Wednesday, February 27, 2019

Visiting Cassandra In Lebanon

Cassie's job provides opportunities for grand adventures...

I visited Cassie in Beirut, Lebanon over winter break. It's taken some time to get this posted as I do most of my reportage over on Facebook these days

Cassie with the Mediterranean Sea in the background.


The remains of a Roman bathhouse in Beirut.


The famed Corniche. In the distance are snow covered peaks where ski resorts are found. 



The infamous Holiday Inn Beirut, one of the high places fought over in the "Battle of the Hotels" in the mid-1970s. Vanquished defenders were thrown from the roof whenever the property changed hands. Pocked with bullet holes and scarred by fire it remains a sad monument to the civil war.



But for the minaret, this holiday scene wouldn't be out of place in Hanoi, Seoul, Minneapolis, or Prescott.


The remains of "The Egg" - a movie theater project interrupted and then battered by the civil war - lies abandoned across the street from the beautiful Mohammad Al-Amin Mosque.


I'm pretty sure I ate more mashed up garbonzo beans (hummus) in the past two weeks than I have in my previous 60 years! Next to the bowl of the ever present dip are a meat filled pastry that is a local Baalbek specialty. Yes, that's an ash tray on the table. Smoking appears to be a national pastime in Lebanon.

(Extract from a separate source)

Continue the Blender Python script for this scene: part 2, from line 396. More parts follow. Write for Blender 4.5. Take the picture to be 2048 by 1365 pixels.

The remains of a column hewn, finished, and polished by hand some 2000 years ago in Baalbek.


This is the quarry where slaves chipped away at the bedrock to free pillars and columns before hauling them a kilometer or two to the site of the Roman temples in Baalbek.


Byblos is the oldest continuously occupied city in the world. This spring was used in Neolithic times.




From the Neolithic Era to the Ottoman Empire in a single photo.


Lunch starters: some assembly required. 



The mouth of the Dog River beneath the cliffs of Nahr El Kalb, where Egyptian, Assyrian, Babylonian, Greek, Roman, Arab, French, and British armies - whether invaders or liberators - have made a tradition of commemorating their arrival in Lebanon by carving stellae into the limestone cliffs.


The Raouché Rocks as one leaves Beirut to the south.


In the mountains east of Sidon we visited Castle Beaufort, a stronghold used by Crusaders, Muslims, the Ottomans, the PLO, and Israel.


A photo taken by a helpful security officer at the gate to Cassie's school. 

Cassandra, thank you for yet another trip of a lifetime. I will follow you anywhere you go for as long as my knees hold out!